Hoping for a better life in America, Ikechukwu from Nigeria applied for the green card lottery. He won. Or so it said in the letter that he received from the State Department.
Almost two weeks later, the US voided the results of the lottery for some 22,000 people, including Ikechukwu.
“I won a lottery for the first time and the lottery is being taken away from me. It’s heartbreaking,” he told RT.
Each year the US State Department grants green cards to some 50,000 people from around the globe. The lottery, where the jackpot is the right to live and work in America, is advertised as completely random.
The State Department claims in this case there was a computer glitch and the results were not arbitrary.
“A computer programming error caused more than 90 per cent of the selectees to come from the first two days of the registration period,” explained a State Department representative.
The victims of the blunder joined in a class action suit against the US State Department, but lost.
The court has been struggling with the issue of “randomness”, asking how the results of the green card lottery could not be random, even if there had been a computer glitch, as the State Department claims. One of the arguments is that even an error like that could produce a random result. And the whole idea behind the green card lottery is that whoever you are, whatever you do, you can still win it. But this case could well undermine this perception.
Experts specializing in information technology say the decision of the State Department, as well as the court that dismissed the case, defies simple logic.

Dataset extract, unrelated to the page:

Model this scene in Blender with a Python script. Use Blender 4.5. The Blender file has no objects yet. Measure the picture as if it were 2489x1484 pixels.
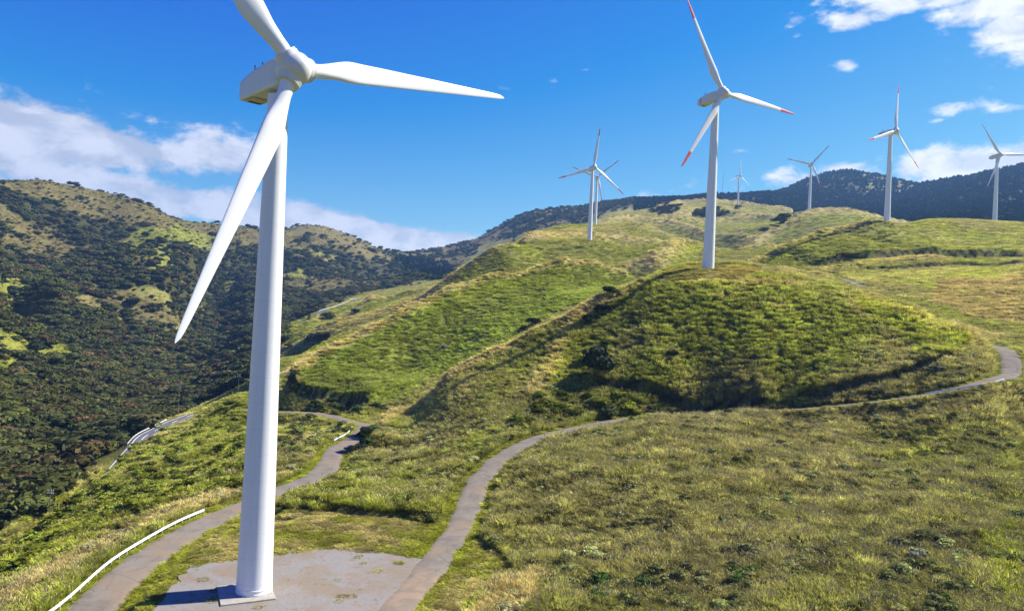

Daragh O’Brien is a member of the International Association on Information and Data Quality, and he says the State Department’s decision comes because they do not understand statistics correctly.
“Random means that if all the tracks are on your CD player, and you hit the random button, you may get track three, four and five and then get track twelve. That’s still random,” he said.
The State Department has brought up intricate technical arguments to explain the blunder, but thousands of its victims say they have the feeling that someone has gambled with their lives.